The truth is, I feel like I’m living in an alternate universe as I watch all of this happen, slightly out of step with everyone else. I don’t want to bring this stuff up to the people around me: my family, who I see a few times a year, or my friends, who are dealing with issues of their own. But the catastrophising oozes out of me, either in depressing jokes or total teary meltdowns. I bumped into a colleague on the train the other day and chewed her ear off about the possibility of the world as we know it ending in 20 years. I got off the train feeling dirty and embarrassed. Exhausted by my own exhaustion, I apologised profusely for bringing the mood down.” She reassured me that it was okay and that she felt the same, but I still felt terrible after.

Perhaps this is the bad place again; the black dog waiting outside my front door, peeking through the windows as the sun (my only source of vitamin D and happiness) sets, begging to be let in. But more likely, it’s the reality of absolutely everything getting worse. And I mean everything.

At the moment, the morning newsreel greets us with stories about the violent invasion of Ukraine, the cost of living crisis, a forgotten Afghanistan, a forgotten Yemen, and scientists discovering plastic in human blood for the first time.
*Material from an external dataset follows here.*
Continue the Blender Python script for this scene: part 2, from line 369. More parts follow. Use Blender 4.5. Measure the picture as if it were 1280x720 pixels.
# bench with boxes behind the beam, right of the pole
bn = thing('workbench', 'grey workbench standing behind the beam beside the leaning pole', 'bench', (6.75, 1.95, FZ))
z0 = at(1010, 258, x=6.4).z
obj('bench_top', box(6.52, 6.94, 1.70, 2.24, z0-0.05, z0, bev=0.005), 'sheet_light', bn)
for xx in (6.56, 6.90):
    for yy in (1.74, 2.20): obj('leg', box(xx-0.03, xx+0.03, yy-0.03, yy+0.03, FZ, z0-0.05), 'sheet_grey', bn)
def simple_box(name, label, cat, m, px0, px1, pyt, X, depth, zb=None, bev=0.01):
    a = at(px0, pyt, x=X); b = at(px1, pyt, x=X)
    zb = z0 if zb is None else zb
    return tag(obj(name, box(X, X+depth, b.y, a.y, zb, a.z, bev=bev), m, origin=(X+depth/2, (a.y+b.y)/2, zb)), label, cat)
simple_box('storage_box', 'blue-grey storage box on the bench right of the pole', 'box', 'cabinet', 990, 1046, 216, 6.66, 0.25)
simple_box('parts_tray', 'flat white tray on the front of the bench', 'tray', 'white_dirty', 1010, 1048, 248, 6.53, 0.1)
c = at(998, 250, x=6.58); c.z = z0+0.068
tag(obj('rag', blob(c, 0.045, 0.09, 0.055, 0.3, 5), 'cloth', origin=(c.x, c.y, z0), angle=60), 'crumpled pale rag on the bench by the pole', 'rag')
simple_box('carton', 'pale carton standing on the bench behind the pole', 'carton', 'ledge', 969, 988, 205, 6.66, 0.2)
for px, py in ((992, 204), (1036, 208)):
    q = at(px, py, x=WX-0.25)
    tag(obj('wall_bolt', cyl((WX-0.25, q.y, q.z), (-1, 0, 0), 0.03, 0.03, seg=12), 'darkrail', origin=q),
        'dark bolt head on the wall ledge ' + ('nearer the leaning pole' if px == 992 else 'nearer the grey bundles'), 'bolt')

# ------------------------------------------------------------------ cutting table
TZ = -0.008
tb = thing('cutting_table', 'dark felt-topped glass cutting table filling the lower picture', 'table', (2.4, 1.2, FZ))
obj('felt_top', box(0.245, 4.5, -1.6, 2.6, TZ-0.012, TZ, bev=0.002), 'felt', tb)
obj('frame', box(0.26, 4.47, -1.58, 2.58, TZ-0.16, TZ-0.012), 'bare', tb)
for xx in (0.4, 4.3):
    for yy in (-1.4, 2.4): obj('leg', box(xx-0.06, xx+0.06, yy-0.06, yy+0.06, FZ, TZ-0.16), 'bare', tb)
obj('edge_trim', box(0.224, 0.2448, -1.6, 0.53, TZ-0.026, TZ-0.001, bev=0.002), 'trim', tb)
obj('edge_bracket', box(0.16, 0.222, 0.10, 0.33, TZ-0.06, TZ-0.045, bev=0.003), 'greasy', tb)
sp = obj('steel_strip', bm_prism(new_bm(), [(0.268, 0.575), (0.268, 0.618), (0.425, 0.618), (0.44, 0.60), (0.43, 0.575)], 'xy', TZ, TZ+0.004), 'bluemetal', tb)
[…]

Whatever bad thing you can think of, there will be a news article about it confirming that things are, in fact, worse. All of this is happening while the world continues to burn.

Sure, it might be the internet bringing all the faraway events right to our doorsteps, making us feel like we’re participating in them as they come up on our newsfeeds. It’s also true that generations before lived in constant threat of nuclear bombs and other existential crises. I can’t speak from a different time in history because I wasn’t there. But I can’t help thinking that at least the past had distinct seasons and insects. At least there was a promise of a better tomorrow, because the climate scales hadn’t yet tipped in a direction of mass extinction.

It’s hard to know what effective social progress towards climate justice would look like when those in power are so reluctant to even engage with the problem. But I sure as hell know that it doesn’t look like nihilism, political apathy or complying with the ever-shrinking parameters of daily life in capitalist England, where everything is getting more expensive and everything keeps feeling shit. At some point, something has to give. And I’m not the only person feeling this way: three-quarters of adults in the UK want climate action too.

No one knows how much time we have left on this planet but one thing is certain to me: I don’t want to spend a single second more accepting this shit (the Tories, the cost of living crisis, shitty landlords, Big Oil crimes etc.). I want to free up my time as much as I can, read up on the history of nonviolent resistance, get actively involved in climate justice, work with existing climate groups and try to live as much of a joyful life as possible.

Kim Cattrall (an icon) once said in an interview: I don’t want to be in a situation for even an hour where I’m not enjoying myself.” Similarly, I don’t want to be in a situation for even an hour where I’m not engaging in activities I consider to be worthwhile. If there is anything to live for these days, it’s the hope of a better time ahead. Right now, this feels like the only way of soothing eco-anxiety and surviving the inevitable future.